Le reconstructionisme est sioniste depuis sa fondation, l'aliyah est encouragé, mais la diaspora joue un rôle aussi important dans la civilisation juive qu'Israël . Le mouvement est affilié à l'Union Mondiale du Judaïsme Progressiste dont il soutient l'action pour la liberté religieuse en Israël.

En conformité avec ses principes, il reconnait les autres formes de judaïsme : orthodoxe, masorti, libéral.

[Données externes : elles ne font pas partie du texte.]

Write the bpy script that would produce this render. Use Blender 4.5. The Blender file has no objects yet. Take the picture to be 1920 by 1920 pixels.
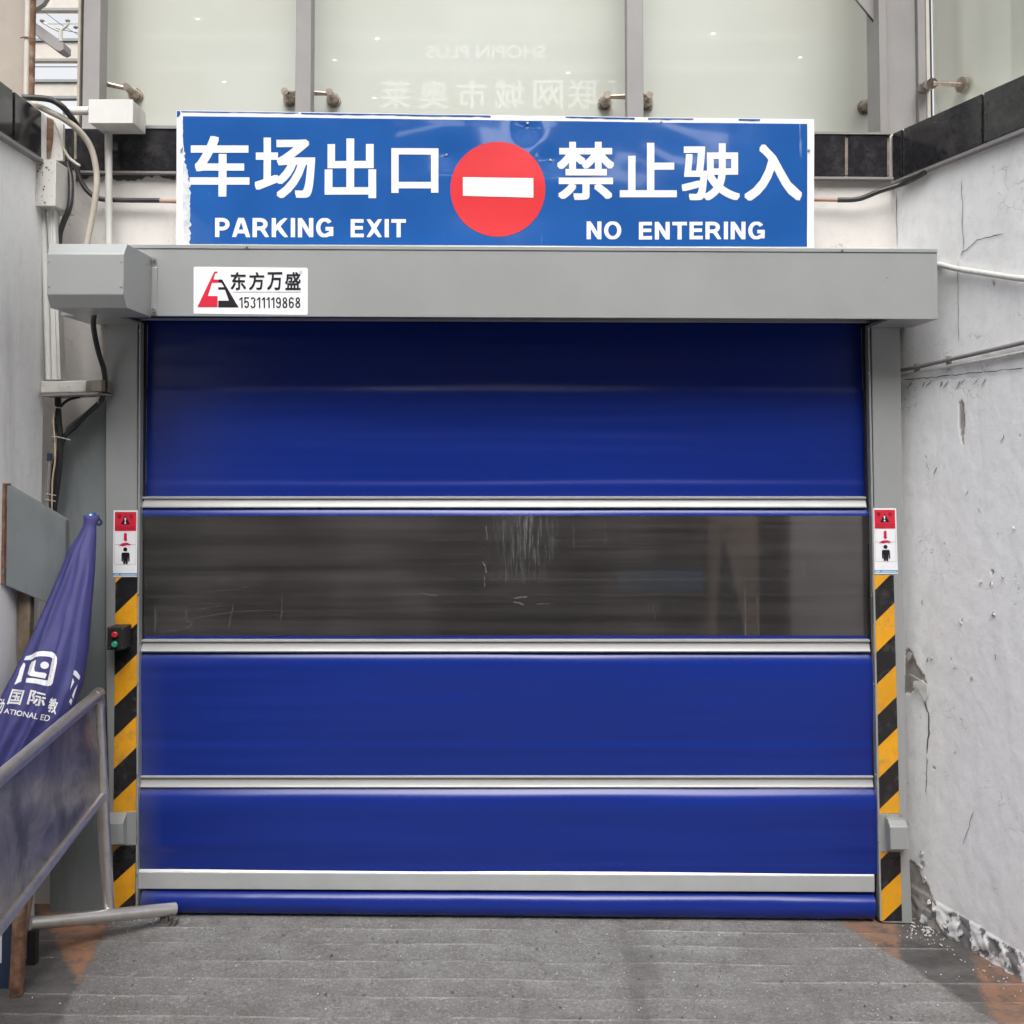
import bpy, bmesh, math, random
from mathutils import Vector, noise
from mathutils.bvhtree import BVHTree
random.seed(7)
SC = bpy.context.scene
COL = SC.collection

# ------------------------------------------------------------ camera
F, CX, CY, HOR = 2000.0, 960.0, 770.0, 850.0
H, D0 = 1.87, 4.4
TH = math.atan((HOR - CY) / F)
CAM = Vector((0, -D0, H))
cd = bpy.data.cameras.new('camera')
cam = bpy.data.objects.new('camera', cd)
COL.objects.link(cam)
cam.location = CAM
cam.rotation_euler = (math.pi / 2 + TH, 0, 0)
cd.sensor_width = 36
cd.lens = F / 1920 * 36
cd.shift_y = -(960 - CY) / 1920
cd.clip_end = 500
cd.clip_start = 0.05
SC.camera = cam

# ------------------------------------------------------------ light
SUN_EL, SUN_AZ = 52, 2          # elevation, degrees to the right of "behind the camera"
w = bpy.data.worlds.new('World')
SC.world = w
w.use_nodes = True
nt = w.node_tree
nt.nodes.clear()
wo = nt.nodes.new('ShaderNodeOutputWorld')
bg = nt.nodes.new('ShaderNodeBackground')
sky = nt.nodes.new('ShaderNodeTexSky')
sky.sky_type = 'NISHITA'
sky.sun_disc = False
sky.sun_elevation = math.radians(SUN_EL)
sky.sun_rotation = math.radians(180 - SUN_AZ)
sky.dust_density = 6
sky.air_density = 1.0
hs = nt.nodes.new('ShaderNodeHueSaturation')
hs.inputs['Saturation'].default_value = 0.12
nt.links.new(sky.outputs[0], hs.inputs['Color'])
nt.links.new(hs.outputs[0], bg.inputs[0])
bg.inputs[1].default_value = 0.15
nt.links.new(bg.outputs[0], wo.inputs[0])
sl = bpy.data.lights.new('sun', 'SUN')
sl.energy = 0.6
sl.angle = math.radians(50)
sl.color = (1.0, 0.985, 0.96)
so = bpy.data.objects.new('sun', sl)
COL.objects.link(so)
az, el = math.radians(SUN_AZ), math.radians(SUN_EL)
sd = Vector((math.sin(az) * math.cos(el), -math.cos(az) * math.cos(el), math.sin(el)))
so.rotation_euler = sd.to_track_quat('Z', 'Y').to_euler()
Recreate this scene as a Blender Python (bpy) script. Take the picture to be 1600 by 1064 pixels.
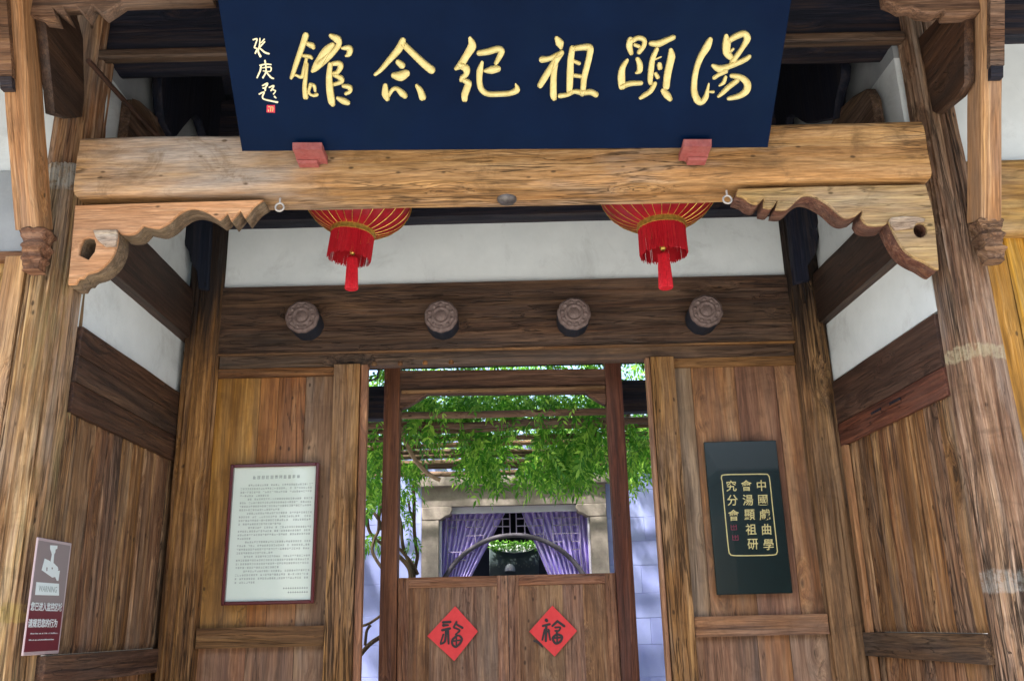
import bpy, bmesh, math, random
from mathutils import Vector, Matrix, noise
random.seed(7)
S = bpy.context.scene
for o in list(bpy.data.objects): bpy.data.objects.remove(o)
COL = S.collection
# ------------------------------------------------------------------ camera
F = 1418.0; PITCH = math.atan(443/F); ROLL = 0.0235; EYE = 1.6
cd = bpy.data.cameras.new('camera'); cam = bpy.data.objects.new('camera', cd); COL.objects.link(cam)
cam.matrix_world = Matrix.Translation((0, 0, EYE)) @ Matrix.Rotation(math.pi/2+PITCH, 4, 'X') @ Matrix.Rotation(-ROLL, 4, 'Z')
cd.sensor_width = 36; cd.lens = 36*F/1600; cd.clip_start = .05; cd.clip_end = 500
S.camera = cam
# ------------------------------------------------------------------ light
w = bpy.data.worlds.new("World"); S.world = w; w.use_nodes = True
nt = w.node_tree; nt.nodes.clear()
sky = nt.nodes.new('ShaderNodeTexSky'); sky.sky_type = 'NISHITA'; sky.sun_disc = False
SUN_EL, SUN_AZ = math.radians(60), math.radians(226)   # azimuth measured clockwise from +Y
sky.sun_elevation = SUN_EL; sky.sun_rotation = SUN_AZ; sky.dust_density = 3.5; sky.air_density = 1.0; sky.ozone_density = 1.0
bg = nt.nodes.new('ShaderNodeBackground'); bg.inputs[1].default_value = .15
wo = nt.nodes.new('ShaderNodeOutputWorld')
nt.links.new(sky.outputs[0], bg.inputs[0]); nt.links.new(bg.outputs[0], wo.inputs[0])
sl = bpy.data.lights.new('sun', 'SUN'); sl.energy = 4.2; sl.angle = math.radians(3); sl.color = (1, .95, .87)
sun = bpy.data.objects.new('sun', sl); COL.objects.link(sun)
sd = Vector((math.sin(SUN_AZ)*math.cos(SUN_EL), math.cos(SUN_AZ)*math.cos(SUN_EL), math.sin(SUN_EL)))
sun.rotation_euler = sd.to_track_quat('Z', 'Y').to_euler()
S.view_settings.view_transform = 'Standard'; S.view_settings.look = 'None'
S.view_settings.gamma = 1; S.view_settings.use_curve_mapping = False
S.view_settings.exposure = 2.0
S.cycles.max_bounces = 8; S.cycles.diffuse_bounces = 5

# ------------------------------------------------------------------ measuring from the photograph
def ray(u, v):
    dx, dy = (u-800)/F, -(v-532)/F
    c, s = math.cos(ROLL), math.sin(ROLL)
    x, y = dx*c+dy*s, -dx*s+dy*c
    return Vector((x, math.cos(PITCH)-math.sin(PITCH)*y, math.sin(PITCH)+math.cos(PITCH)*y))
def PY(u, v, Y):
    d = ray(u, v); return d*(Y/d.y)+Vector((0, 0, EYE))
def PXP(u, v, X):
    d = ray(u, v); return d*(X/d.x)+Vector((0, 0, EYE))

# ------------------------------------------------------------------ object helpers
def empty(name, loc=(0, 0, 0), parent=None):
    o = bpy.data.objects.new(name, None); COL.objects.link(o); o.empty_display_size = .1
    o.location = loc
    if parent: o.parent = parent; o.location = Vector(loc)-wloc(parent)
    return o
def wloc(o):
    l = Vector(o.location)
    while o.parent: o = o.parent; l += Vector(o.location)
    return l
def tag(o, label=None, cat=None, group=None, kind=None):
    if label: o['label'] = label
    if cat: o['category'] = cat
    if group: o['group'] = group
    if kind: o['kind'] = kind
    return o
class MB:
    def __init__(s): s.v = []; s.f = []; s.smooth = False
    def quad(s, a, b, c, d):
        n = len(s.v); s.v += [tuple(a), tuple(b), tuple(c), tuple(d)]; s.f.append((n, n+1, n+2, n+3))
    def box(s, a, b):
        x0, y0, z0 = a; x1, y1, z1 = b; n = len(s.v)
        s.v += [(x0,y0,z0),(x1,y0,z0),(x1,y1,z0),(x0,y1,z0),(x0,y0,z1),(x1,y0,z1),(x1,y1,z1),(x0,y1,z1)]
        s.f += [tuple(n+i for i in q) for q in ((0,3,2,1),(4,5,6,7),(0,1,5,4),(1,2,6,5),(2,3,7,6),(3,0,4,7))]
        return s
    def cbox(s, a, b, c=.004):
        """box with chamfered edges (44 triangles)"""
        a = Vector(a); b = Vector(b); m = (a+b)/2; h = (b-a)/2
        n = len(s.v)
        idx = {}
        for sx in (-1, 1):
            for sy in (-1, 1):
                for sz in (-1, 1):
                    for ax in range(3):
                        p = [m.x+sx*h.x, m.y+sy*h.y, m.z+sz*h.z]; sg = (sx, sy, sz)
                        for k in range(3):
                            if k != ax: p[k] -= sg[k]*c
                        idx[(sx, sy, sz, ax)] = len(s.v); s.v.append(tuple(p))
        def face(l):
            s.f.append(tuple(l))
        for ax in range(3):
            o1, o2 = (ax+1) % 3, (ax+2) % 3
            for sg in (-1, 1):
                q = []
                for u, v in ((-1,-1),(1,-1),(1,1),(-1,1)):
                    k = [0, 0, 0]; k[ax] = sg; k[o1] = u; k[o2] = v; q.append(idx[(*k, ax)])
                face(q if sg > 0 else q[::-1])
        for ax in range(3):      # edges along ax
            o1, o2 = (ax+1) % 3, (ax+2) % 3
            for u in (-1, 1):
                for v in (-1, 1):
                    k0 = [0]*3; k0[ax] = -1; k0[o1] = u; k0[o2] = v; k1 = k0[:]; k1[ax] = 1
                    q = [idx[(*k0, o1)], idx[(*k1, o1)], idx[(*k1, o2)], idx[(*k0, o2)]]
                    face(q if u*v < 0 else q[::-1])
        for sx in (-1, 1):
            for sy in (-1, 1):
                for sz in (-1, 1):
                    q = [idx[(sx, sy, sz, 0)], idx[(sx, sy, sz, 1)], idx[(sx, sy, sz, 2)]]
                    face(q if sx*sy*sz > 0 else q[::-1])
        return s
    def hull(s, rings):
        """rings of equal length joined in a tube with caps"""
        n = len(s.v); k = len(rings[0]); assert all(len(r) == k for r in rings)
        for r in rings: s.v += [tuple(p) for p in r]
        for i in range(len(rings)-1):
            for j in range(k):
                a = n+i*k+j; b = n+i*k+(j+1) % k
                s.f.append((a, b, b+k, a+k))
        s.f.append(tuple(n+j for j in range(k))[::-1]); s.f.append(tuple(n+(len(rings)-1)*k+j for j in range(k)))
        return s
    def tube(s, pts, r, k=8):
        pts = [Vector(p) for p in pts]; rings = []
        if not hasattr(r, '__len__'): r = [r]*len(pts)
        up = None
        for i, p in enumerate(pts):
            t = (pts[min(i+1, len(pts)-1)]-pts[max(i-1, 0)]).normalized()
            if up is None: up = t.orthogonal().normalized()
            up = (up-t*up.dot(t)).normalized(); sd_ = t.cross(up)
            rings.append([p+(up*math.cos(a)+sd_*math.sin(a))*r[i] for a in [2*math.pi*j/k for j in range(k)]])
        return s.hull(rings)
    def lathe(s, prof, c=(0, 0, 0), k=32, rad=None):
        """prof: (radius, z); rad(angle) multiplies radius"""
        c = Vector(c); rings = []
        for r, z in prof:
            rings.append([c+Vector((math.cos(a)*r*(rad(a) if rad else 1), math.sin(a)*r*(rad(a) if rad else 1), z)) for a in [2*math.pi*j/k for j in range(k)]])
        return s.hull(rings)
    def build(s, name, mat, parent=None, smooth=False, loc=None, angle=None):
        me = bpy.data.meshes.new(name); me.from_pydata(s.v, [], s.f)
        bm = bmesh.new(); bm.from_mesh(me); bmesh.ops.remove_doubles(bm, verts=bm.verts, dist=1e-5)
        bmesh.ops.recalc_face_normals(bm, faces=bm.faces); bm.to_mesh(me); bm.free()
        return link(name, me, mat, parent, smooth, loc)
def link(name, me, mat, parent=None, smooth=False, loc=None):
    """mesh in world coordinates; its origin is moved to its own middle-bottom"""
    if mat: me.materials.append(mat)
    if smooth:
        for p in me.polygons: p.use_smooth = True
        try: me.set_sharp_from_angle(angle=math.radians(50))
        except Exception: pass
    if loc is None:
        xs = [v.co for v in me.vertices]
        loc = Vector(((min(p.x for p in xs)+max(p.x for p in xs))/2, (min(p.y for p in xs)+max(p.y for p in xs))/2, min(p.z for p in xs)))
        me.transform(Matrix.Translation(-loc))
    o = bpy.data.objects.new(name, me); COL.objects.link(o); o.location = loc
    if parent: o.parent = parent; o.location = Vector(loc)-wloc(parent)
    return o
def fbm(p, o=3):
    return noise.fractal(p, 1.0, 2.0, o)
def slab(o, U, V, N, nu=6, nv=10, amp=.003, seed=0, freq=22, vf=1.6, edge=.004):
    """plank: back at o, width U, length V, thickness N; front surface ridged along V"""
    o, U, V, N = map(Vector, (o, U, V, N)); n_ = N.normalized(); m = MB()
    lu, lv = U.length, V.length; g = []
    for j in range(nv+1):
        row = []
        for i in range(nu+1):
            a, b = i/nu, j/nv
            d = amp*fbm(Vector((a*lu*freq, b*lv*vf, seed*7.3)))
            if i in (0, nu) or j in (0, nv): d -= edge
            row.append(o+U*a+V*b+N+n_*d)
        g.append(row)
    for j in range(nv):
        for i in range(nu): m.quad(g[j][i], g[j][i+1], g[j+1][i+1], g[j+1][i])
    for j in range(nv):
        m.quad(o+V*(j/nv), g[j][0], g[j+1][0], o+V*((j+1)/nv)); m.quad(g[j][nu], o+U+V*(j/nv), o+U+V*((j+1)/nv), g[j+1][nu])
    for i in range(nu):
        m.quad(o+U*(i/nu), o+U*((i+1)/nu), g[0][i+1], g[0][i]); m.quad(g[nv][i], g[nv][i+1], o+V+U*((i+1)/nu), o+V+U*(i/nu))
    m.quad(o, o+V, o+U+V, o+U)
    return m
def rough_column(cx, cy, z0, z1, r, seed=0, amp=.012, k=72, nz=70, rz=None, sq=0):
    m = MB(); rings = []
    for j in range(nz+1):
        z = z0+(z1-z0)*j/nz; ring = []
        for i in range(k):
            a = 2*math.pi*i/k
            rr = (rz(z) if rz else r)
            if sq: rr *= 1/max(abs(math.cos(a)), abs(math.sin(a)))**sq
            g = fbm(Vector((math.cos(a)*7+seed, math.sin(a)*7, z*.55)), 3)
            h = noise.noise(Vector((math.cos(a)*15+seed*3, math.sin(a)*15, z*.9)))
            crack = -max(0, .18-abs(h))*5*amp*.9 if fbm(Vector((a*2, z*.8, seed)), 2) > -.05 else 0
            rr += amp*g+crack
            ring.append(Vector((cx+math.cos(a)*rr, cy+math.sin(a)*rr, z)))
        rings.append(ring)
    return m.hull(rings)
def sweep_x(x0, x1, n, prof, seed=0, amp=.006, fr=(1.2, 14)):
    """beam along X. prof(x)->list of (y,z) clockwise"""
    m = MB(); rings = []
    for i in range(n+1):
        x = x0+(x1-x0)*i/n; P = prof(x); c = Vector((0, sum(p[0] for p in P)/len(P), sum(p[1] for p in P)/len(P)))
        ring = []
        for y, z in P:
            q = Vector((x, y, z)); d = (Vector((0, y, z))-c).normalized()
            ring.append(q+d*amp*fbm(Vector((x*fr[0]+seed, y*fr[1], z*fr[1])), 4))
        rings.append(ring)
    return m.hull(rings)
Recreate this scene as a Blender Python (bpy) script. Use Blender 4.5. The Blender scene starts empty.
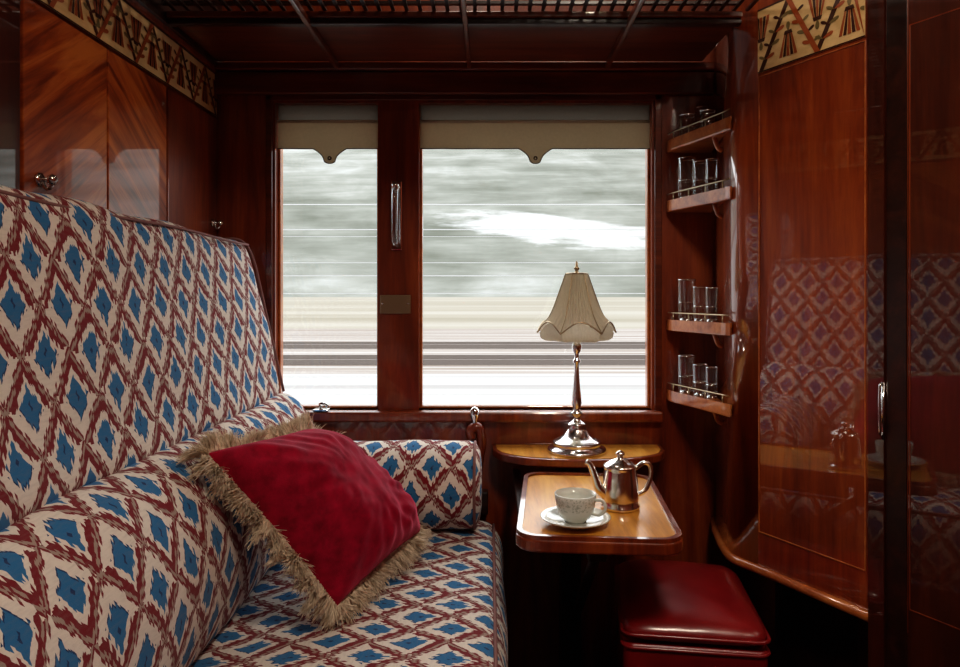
import bpy, bmesh, math, random
from mathutils import Vector, Matrix, noise
random.seed(7)
S=bpy.context.scene
COL=S.collection
PI=math.pi

# ---------------------------------------------------------------- node helper
class NT:
    def __init__(s,name):
        s.mat=bpy.data.materials.new(name); s.mat.use_nodes=True
        s.t=s.mat.node_tree; s.t.nodes.clear()
        s.out=s.t.nodes.new('ShaderNodeOutputMaterial')
    def n(s,ty,**kw):
        n=s.t.nodes.new(ty)
        for k,v in kw.items(): setattr(n,k,v)
        return n
    def link(s,a,b): s.t.links.new(a,b)
    def setin(s,sock,v):
        if isinstance(v,bpy.types.NodeSocket): s.link(v,sock)
        else: sock.default_value=v
    def m(s,op,a,b=None,c=None):
        n=s.n('ShaderNodeMath',operation=op)
        s.setin(n.inputs[0],a)
        if b is not None: s.setin(n.inputs[1],b)
        if c is not None: s.setin(n.inputs[2],c)
        return n.outputs[0]
    def ramp(s,fac,stops,interp='LINEAR'):
        r=s.n('ShaderNodeValToRGB'); r.color_ramp.interpolation=interp
        el=r.color_ramp.elements
        while len(el)<len(stops): el.new(0.5)
        for e,(p,c) in zip(el,stops):
            e.position=p; e.color=(c[0],c[1],c[2],1)
        s.link(fac,r.inputs[0]); return r.outputs[0]
    def mix(s,f,a,b,mode='MIX'):
        n=s.n('ShaderNodeMix',data_type='RGBA',blend_type=mode)
        s.setin(n.inputs[0],f)
        for i,v in ((6,a),(7,b)):
            if isinstance(v,bpy.types.NodeSocket): s.link(v,n.inputs[i])
            else: n.inputs[i].default_value=(v[0],v[1],v[2],1)
        return n.outputs[2]
    def coord(s,which='Object',scale=(1,1,1),rot=(0,0,0)):
        tc=s.n('ShaderNodeTexCoord'); src=tc.outputs[which]
        if any(rot):
            m0=s.n('ShaderNodeMapping'); m0.inputs['Rotation'].default_value=rot
            s.link(src,m0.inputs[0]); src=m0.outputs[0]
        mp=s.n('ShaderNodeMapping')
        mp.inputs['Scale'].default_value=scale
        s.link(src,mp.inputs[0]); return mp.outputs[0]
    def noise(s,vec,scale,detail=4,rough=.5,dist=0):
        n=s.n('ShaderNodeTexNoise'); s.link(vec,n.inputs['Vector'])
        n.inputs['Scale'].default_value=scale; n.inputs['Detail'].default_value=detail
        n.inputs['Roughness'].default_value=rough; n.inputs['Distortion'].default_value=dist
        return n.outputs[0]
    def pbsdf(s,col,rough=.5,metal=0,coat=0,coatr=.05,spec=.5,sheen=0,bump=None,bstr=.2,bdist=.01,**kw):
        p=s.n('ShaderNodeBsdfPrincipled')
        if isinstance(col,bpy.types.NodeSocket): s.link(col,p.inputs['Base Color'])
        else: p.inputs['Base Color'].default_value=(col[0],col[1],col[2],1)
        s.setin(p.inputs['Roughness'],rough)
        p.inputs['Metallic'].default_value=metal
        p.inputs['Coat Weight'].default_value=coat; p.inputs['Coat Roughness'].default_value=coatr
        p.inputs['Specular IOR Level'].default_value=spec
        p.inputs['Sheen Weight'].default_value=sheen
        for k,v in kw.items(): p.inputs[k.replace('_',' ')].default_value=v
        if bump is not None:
            b=s.n('ShaderNodeBump'); b.inputs['Strength'].default_value=bstr; b.inputs['Distance'].default_value=bdist
            s.link(bump,b.inputs['Height']); s.link(b.outputs[0],p.inputs['Normal'])
        s.link(p.outputs[0],s.out.inputs[0]); s.p=p
        return s.mat

def wood(name,dark,mid,light,axis='z',coat=1.0,rough=.35,scale=1.0,coatr=.06,cior=1.5,spec=.5):
    t=NT(name)
    sc={'z':(9,9,.9),'x':(.9,9,9),'y':(9,.9,9)}[axis]
    v=t.coord('Object',tuple(a*scale for a in sc))
    n1=t.noise(v,1.6,6,.6,1.2)
    fine=t.noise(t.coord('Object',tuple(a*scale*14 for a in sc)),1.0,3,.6,.2)
    f=t.m('ADD',t.m('MULTIPLY',n1,.75),t.m('MULTIPLY',fine,.25))
    c=t.ramp(f,[(.32,dark),(.5,mid),(.68,light)])
    return t.pbsdf(c,rough,coat=coat,coatr=coatr,spec=spec,Coat_IOR=cior)

MAHO=wood('mahogany',(.080,.010,.003),(.20,.030,.006),(.33,.068,.013),'z')
MAHOX=wood('mahogany_horizontal',(.045,.006,.002),(.11,.017,.004),(.20,.037,.008),'x')
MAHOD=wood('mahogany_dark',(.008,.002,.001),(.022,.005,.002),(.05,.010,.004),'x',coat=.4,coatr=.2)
MAHOP=wood('mahogany_cabinet',(.11,.013,.003),(.25,.038,.006),(.38,.080,.012),'z',coatr=.012,cior=2.15)
MAHODP=wood('mahogany_dark_polished',(.030,.005,.002),(.06,.010,.003),(.10,.018,.005),'z',coatr=.012,cior=2.0)
MAHOE=wood('mahogany_edge',(.24,.048,.010),(.44,.12,.025),(.60,.21,.05),'x')
SATIN=wood('satinwood',(.40,.16,.02),(.66,.30,.045),(.82,.45,.085),'y',rough=.42,coat=.35,coatr=.2,spec=.3)
MAPLE=wood('maple_inlay',(.56,.35,.13),(.70,.47,.21),(.80,.57,.28),'y',rough=.4,coat=.6)
INK=NT('inlay_dark').pbsdf((.06,.018,.008),.35,coat=.8)
OLIVE=NT('inlay_olive').pbsdf((.20,.14,.05),.35,coat=.8)
REDIN=NT('inlay_red').pbsdf((.36,.08,.02),.35,coat=.8)
SILVER=NT('silver').pbsdf((.86,.87,.88),.20,metal=1)
SILVERW=NT('silver_warm').pbsdf((.90,.85,.79),.18,metal=1)
CHROME=NT('chrome').pbsdf((.75,.75,.74),.1,metal=1)
BRASS=NT('aged_brass').pbsdf((.42,.32,.20),.35,metal=1)
def crotch(name,a,b,c,rx):
    t=NT(name)
    n=t.noise(t.coord('Object',(4,26,2.6),(rx,0,0)),1.2,6,.6,.9)
    n2=t.noise(t.coord('Object',(3,3,3)),1.5,3,.5)
    f=t.m('ADD',t.m('MULTIPLY',n2,.25),t.m('MULTIPLY',n,.75))
    return t.pbsdf(t.ramp(f,[(.38,a),(.5,b),(.62,c)]),.35,coat=1,coatr=.04,Coat_IOR=1.6)
CROTA=crotch('crotch_veneer',(.17,.024,.004),(.40,.078,.011),(.62,.18,.032),.95)
CROTB=crotch('crotch_veneer_mirror',(.17,.024,.004),(.40,.078,.011),(.62,.18,.032),-.95)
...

Par contre, ses positions le font rejeter par les orthodoxes, la majorité des masortis et une partie des libéraux.

Né et implanté essentiellement aux États-Unis, le reconstructionnisme estime se situer dans la ligne de ce qu'il considère comme le meilleur de la civilisation américaine : la religion et la morale comme moteur de l'action en vue de la justice sociale.

Le mouvement s'incarne dans trois organismes : la Fédération du judaïsme reconstructionniste (Jewish Reconstructionist Federation - JRF), l'Association des rabbins reconstructionnistes (Reconstructionist Rabbinical Association - RRA) et le Séminaire reconstructionniste (Reconstructionist Rabbinical College - RRC)

Les principes de base du mouvement, établis par le RRA et la Fédération des congrégations reconstructionnistes ont été publiés en 1986 en tant que recommandations sur le bulletin de la fédération.